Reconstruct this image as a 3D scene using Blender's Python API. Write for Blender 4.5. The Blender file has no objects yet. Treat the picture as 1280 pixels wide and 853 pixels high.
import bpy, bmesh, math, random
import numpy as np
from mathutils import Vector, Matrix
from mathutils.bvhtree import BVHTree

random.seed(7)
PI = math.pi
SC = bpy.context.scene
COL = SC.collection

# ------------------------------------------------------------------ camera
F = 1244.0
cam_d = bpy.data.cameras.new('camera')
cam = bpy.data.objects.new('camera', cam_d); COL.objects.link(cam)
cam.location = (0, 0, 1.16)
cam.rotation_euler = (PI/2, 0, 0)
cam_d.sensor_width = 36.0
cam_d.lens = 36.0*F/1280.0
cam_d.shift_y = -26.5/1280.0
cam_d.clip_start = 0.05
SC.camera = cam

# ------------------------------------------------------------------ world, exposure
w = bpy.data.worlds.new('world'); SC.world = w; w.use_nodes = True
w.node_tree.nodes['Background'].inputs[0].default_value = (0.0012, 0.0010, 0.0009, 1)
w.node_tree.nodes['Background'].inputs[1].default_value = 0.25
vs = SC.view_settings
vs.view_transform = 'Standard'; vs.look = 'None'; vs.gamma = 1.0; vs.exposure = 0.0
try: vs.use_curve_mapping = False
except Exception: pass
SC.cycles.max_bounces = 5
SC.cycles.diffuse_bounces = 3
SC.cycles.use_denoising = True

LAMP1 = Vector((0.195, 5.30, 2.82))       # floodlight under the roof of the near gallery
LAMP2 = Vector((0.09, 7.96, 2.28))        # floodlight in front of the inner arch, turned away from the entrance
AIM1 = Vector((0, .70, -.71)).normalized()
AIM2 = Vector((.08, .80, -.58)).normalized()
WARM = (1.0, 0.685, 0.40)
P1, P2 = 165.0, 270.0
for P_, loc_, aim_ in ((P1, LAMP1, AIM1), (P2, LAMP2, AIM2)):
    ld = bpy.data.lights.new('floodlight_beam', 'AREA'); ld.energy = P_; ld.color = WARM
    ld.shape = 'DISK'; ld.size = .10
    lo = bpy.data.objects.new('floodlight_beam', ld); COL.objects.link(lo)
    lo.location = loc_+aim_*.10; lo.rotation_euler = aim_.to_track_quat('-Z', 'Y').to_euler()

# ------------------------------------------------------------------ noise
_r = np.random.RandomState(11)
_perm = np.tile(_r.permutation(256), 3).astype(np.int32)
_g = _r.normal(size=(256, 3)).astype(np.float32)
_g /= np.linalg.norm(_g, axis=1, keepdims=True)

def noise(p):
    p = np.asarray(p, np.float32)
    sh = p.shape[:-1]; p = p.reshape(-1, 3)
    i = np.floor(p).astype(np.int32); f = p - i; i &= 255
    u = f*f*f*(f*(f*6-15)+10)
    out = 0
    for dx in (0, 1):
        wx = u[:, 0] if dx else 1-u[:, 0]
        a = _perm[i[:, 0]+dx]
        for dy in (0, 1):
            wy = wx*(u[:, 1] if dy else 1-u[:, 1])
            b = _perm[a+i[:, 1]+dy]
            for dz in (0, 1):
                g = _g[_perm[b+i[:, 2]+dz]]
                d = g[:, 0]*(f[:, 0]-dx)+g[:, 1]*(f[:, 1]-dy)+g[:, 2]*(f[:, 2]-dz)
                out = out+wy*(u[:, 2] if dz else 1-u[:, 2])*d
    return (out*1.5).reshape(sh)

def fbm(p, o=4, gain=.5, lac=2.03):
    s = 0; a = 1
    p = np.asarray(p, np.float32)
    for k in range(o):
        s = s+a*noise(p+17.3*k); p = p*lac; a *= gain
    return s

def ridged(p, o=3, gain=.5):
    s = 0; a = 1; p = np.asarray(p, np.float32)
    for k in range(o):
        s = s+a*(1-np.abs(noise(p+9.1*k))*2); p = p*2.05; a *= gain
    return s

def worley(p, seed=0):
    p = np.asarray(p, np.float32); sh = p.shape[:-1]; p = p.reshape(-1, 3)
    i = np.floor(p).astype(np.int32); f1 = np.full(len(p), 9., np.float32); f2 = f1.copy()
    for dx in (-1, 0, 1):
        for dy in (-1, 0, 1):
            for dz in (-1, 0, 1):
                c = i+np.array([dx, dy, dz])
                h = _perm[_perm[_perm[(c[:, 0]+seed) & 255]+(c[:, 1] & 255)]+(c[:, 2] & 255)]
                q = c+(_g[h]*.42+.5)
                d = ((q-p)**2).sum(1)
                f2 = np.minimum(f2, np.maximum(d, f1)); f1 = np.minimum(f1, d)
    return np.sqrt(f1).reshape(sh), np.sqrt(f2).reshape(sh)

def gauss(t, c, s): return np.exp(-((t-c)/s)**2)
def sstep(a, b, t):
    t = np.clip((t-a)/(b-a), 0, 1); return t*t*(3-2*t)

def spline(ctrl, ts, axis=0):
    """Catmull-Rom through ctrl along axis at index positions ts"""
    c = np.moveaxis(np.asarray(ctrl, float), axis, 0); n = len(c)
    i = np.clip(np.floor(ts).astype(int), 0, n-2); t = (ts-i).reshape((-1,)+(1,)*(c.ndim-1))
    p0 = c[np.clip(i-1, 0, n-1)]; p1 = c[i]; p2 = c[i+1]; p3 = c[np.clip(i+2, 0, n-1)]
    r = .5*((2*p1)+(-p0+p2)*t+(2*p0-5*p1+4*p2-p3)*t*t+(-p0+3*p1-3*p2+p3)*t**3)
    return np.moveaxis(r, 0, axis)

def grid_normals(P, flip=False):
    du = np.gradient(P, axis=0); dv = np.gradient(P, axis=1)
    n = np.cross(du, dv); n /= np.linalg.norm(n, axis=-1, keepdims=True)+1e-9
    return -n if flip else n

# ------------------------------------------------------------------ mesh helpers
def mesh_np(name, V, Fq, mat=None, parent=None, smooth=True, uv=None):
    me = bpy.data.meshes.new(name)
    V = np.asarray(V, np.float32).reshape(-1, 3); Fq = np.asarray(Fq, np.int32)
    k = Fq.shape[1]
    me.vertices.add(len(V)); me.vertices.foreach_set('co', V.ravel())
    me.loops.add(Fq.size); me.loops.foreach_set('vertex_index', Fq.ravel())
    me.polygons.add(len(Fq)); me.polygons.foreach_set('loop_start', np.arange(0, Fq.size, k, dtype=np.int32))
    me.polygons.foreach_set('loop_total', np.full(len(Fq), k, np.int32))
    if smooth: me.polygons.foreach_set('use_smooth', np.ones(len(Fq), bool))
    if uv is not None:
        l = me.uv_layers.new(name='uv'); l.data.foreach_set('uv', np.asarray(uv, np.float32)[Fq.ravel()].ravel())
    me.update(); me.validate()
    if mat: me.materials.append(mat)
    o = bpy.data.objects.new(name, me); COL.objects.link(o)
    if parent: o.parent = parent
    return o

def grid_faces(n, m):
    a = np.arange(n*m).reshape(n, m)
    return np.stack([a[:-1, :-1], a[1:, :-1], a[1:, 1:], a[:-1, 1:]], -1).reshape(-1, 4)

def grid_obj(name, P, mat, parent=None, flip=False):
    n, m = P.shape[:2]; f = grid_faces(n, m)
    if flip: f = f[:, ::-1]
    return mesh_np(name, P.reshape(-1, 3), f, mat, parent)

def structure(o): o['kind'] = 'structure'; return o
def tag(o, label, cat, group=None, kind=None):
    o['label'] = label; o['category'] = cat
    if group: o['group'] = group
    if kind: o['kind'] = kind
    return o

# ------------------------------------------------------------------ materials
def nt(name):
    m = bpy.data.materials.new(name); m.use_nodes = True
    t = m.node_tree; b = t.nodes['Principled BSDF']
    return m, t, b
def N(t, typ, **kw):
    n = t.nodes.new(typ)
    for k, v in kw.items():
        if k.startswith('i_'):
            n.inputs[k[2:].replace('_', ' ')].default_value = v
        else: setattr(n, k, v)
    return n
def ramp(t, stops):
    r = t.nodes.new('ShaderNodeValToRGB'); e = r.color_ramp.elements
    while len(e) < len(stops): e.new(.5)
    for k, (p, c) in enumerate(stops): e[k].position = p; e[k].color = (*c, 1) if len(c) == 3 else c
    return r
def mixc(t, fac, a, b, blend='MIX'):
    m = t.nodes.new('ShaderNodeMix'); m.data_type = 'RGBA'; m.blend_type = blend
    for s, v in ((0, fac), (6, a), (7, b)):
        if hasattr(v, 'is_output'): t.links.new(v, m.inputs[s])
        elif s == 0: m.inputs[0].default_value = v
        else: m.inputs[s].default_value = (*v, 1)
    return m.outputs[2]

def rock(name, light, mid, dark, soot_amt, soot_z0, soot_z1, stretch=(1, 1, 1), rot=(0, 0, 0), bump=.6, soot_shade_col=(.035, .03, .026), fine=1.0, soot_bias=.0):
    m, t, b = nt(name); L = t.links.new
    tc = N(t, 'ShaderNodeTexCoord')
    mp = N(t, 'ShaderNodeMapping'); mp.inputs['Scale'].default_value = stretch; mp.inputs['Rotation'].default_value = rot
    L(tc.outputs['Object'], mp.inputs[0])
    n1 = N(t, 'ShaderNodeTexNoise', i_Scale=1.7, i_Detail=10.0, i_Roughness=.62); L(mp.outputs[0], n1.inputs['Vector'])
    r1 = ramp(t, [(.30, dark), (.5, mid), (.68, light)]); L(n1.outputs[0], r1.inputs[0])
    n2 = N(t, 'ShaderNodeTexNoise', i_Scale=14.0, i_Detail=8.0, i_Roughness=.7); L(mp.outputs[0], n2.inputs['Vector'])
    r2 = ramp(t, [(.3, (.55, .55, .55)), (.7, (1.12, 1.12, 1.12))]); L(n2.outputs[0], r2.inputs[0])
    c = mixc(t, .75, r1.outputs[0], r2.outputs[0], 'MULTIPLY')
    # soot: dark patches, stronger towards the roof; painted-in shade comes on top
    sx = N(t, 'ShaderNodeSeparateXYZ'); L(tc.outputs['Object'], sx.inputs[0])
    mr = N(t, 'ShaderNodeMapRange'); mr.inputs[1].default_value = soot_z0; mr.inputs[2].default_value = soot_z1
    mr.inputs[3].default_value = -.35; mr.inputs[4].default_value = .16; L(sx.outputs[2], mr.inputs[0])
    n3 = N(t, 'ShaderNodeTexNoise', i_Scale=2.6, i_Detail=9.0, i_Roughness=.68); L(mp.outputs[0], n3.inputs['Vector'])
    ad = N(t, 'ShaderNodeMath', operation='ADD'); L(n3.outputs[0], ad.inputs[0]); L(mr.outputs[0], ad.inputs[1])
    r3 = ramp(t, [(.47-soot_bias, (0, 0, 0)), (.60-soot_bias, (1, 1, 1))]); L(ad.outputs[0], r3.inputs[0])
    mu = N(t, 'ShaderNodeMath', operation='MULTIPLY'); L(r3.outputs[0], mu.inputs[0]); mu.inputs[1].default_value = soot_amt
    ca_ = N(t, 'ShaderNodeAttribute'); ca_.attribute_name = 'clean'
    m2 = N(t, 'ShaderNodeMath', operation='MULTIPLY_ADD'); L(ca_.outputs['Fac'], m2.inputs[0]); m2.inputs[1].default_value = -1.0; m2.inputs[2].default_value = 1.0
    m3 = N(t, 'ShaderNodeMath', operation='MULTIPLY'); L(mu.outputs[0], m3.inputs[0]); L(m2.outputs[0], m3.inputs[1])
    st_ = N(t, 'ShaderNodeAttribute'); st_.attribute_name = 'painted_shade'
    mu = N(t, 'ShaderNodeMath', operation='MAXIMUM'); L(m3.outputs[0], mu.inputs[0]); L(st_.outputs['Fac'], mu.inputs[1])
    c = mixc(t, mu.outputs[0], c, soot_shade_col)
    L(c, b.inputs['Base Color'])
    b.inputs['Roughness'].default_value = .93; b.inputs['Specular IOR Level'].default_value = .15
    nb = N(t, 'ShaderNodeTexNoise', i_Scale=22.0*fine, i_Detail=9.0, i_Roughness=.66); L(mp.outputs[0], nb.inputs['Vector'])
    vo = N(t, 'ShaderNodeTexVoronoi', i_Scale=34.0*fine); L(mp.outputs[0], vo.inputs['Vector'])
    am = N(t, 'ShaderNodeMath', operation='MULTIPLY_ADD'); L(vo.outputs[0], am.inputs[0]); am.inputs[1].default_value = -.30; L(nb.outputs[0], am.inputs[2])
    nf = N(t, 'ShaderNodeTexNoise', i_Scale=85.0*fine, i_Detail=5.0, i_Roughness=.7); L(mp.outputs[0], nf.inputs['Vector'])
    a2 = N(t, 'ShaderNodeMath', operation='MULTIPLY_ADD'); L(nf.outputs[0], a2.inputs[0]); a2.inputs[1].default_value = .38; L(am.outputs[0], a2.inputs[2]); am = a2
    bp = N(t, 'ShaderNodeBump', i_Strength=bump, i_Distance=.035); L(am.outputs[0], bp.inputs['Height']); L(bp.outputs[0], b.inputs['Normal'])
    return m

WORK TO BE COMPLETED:
Within the material above, transcribe exactly the lines that run from the line holding "sx = N(t, 'ShaderNodeSeparateXYZ');" through the line holding "mu = N(t, 'ShaderNodeMath', operation='MAXIMUM');".

RESPONSE:
    sx = N(t, 'ShaderNodeSeparateXYZ'); L(tc.outputs['Object'], sx.inputs[0])
    mr = N(t, 'ShaderNodeMapRange'); mr.inputs[1].default_value = soot_z0; mr.inputs[2].default_value = soot_z1
    mr.inputs[3].default_value = -.35; mr.inputs[4].default_value = .16; L(sx.outputs[2], mr.inputs[0])
    n3 = N(t, 'ShaderNodeTexNoise', i_Scale=2.6, i_Detail=9.0, i_Roughness=.68); L(mp.outputs[0], n3.inputs['Vector'])
    ad = N(t, 'ShaderNodeMath', operation='ADD'); L(n3.outputs[0], ad.inputs[0]); L(mr.outputs[0], ad.inputs[1])
    r3 = ramp(t, [(.47-soot_bias, (0, 0, 0)), (.60-soot_bias, (1, 1, 1))]); L(ad.outputs[0], r3.inputs[0])
    mu = N(t, 'ShaderNodeMath', operation='MULTIPLY'); L(r3.outputs[0], mu.inputs[0]); mu.inputs[1].default_value = soot_amt
    ca_ = N(t, 'ShaderNodeAttribute'); ca_.attribute_name = 'clean'
    m2 = N(t, 'ShaderNodeMath', operation='MULTIPLY_ADD'); L(ca_.outputs['Fac'], m2.inputs[0]); m2.inputs[1].default_value = -1.0; m2.inputs[2].default_value = 1.0
    m3 = N(t, 'ShaderNodeMath', operation='MULTIPLY'); L(mu.outputs[0], m3.inputs[0]); L(m2.outputs[0], m3.inputs[1])
    st_ = N(t, 'ShaderNodeAttribute'); st_.attribute_name = 'painted_shade'
    mu = N(t, 'ShaderNodeMath', operation='MAXIMUM'); L(m3.outputs[0], mu.inputs[0]); L(st_.outputs['Fac'], mu.inputs[1])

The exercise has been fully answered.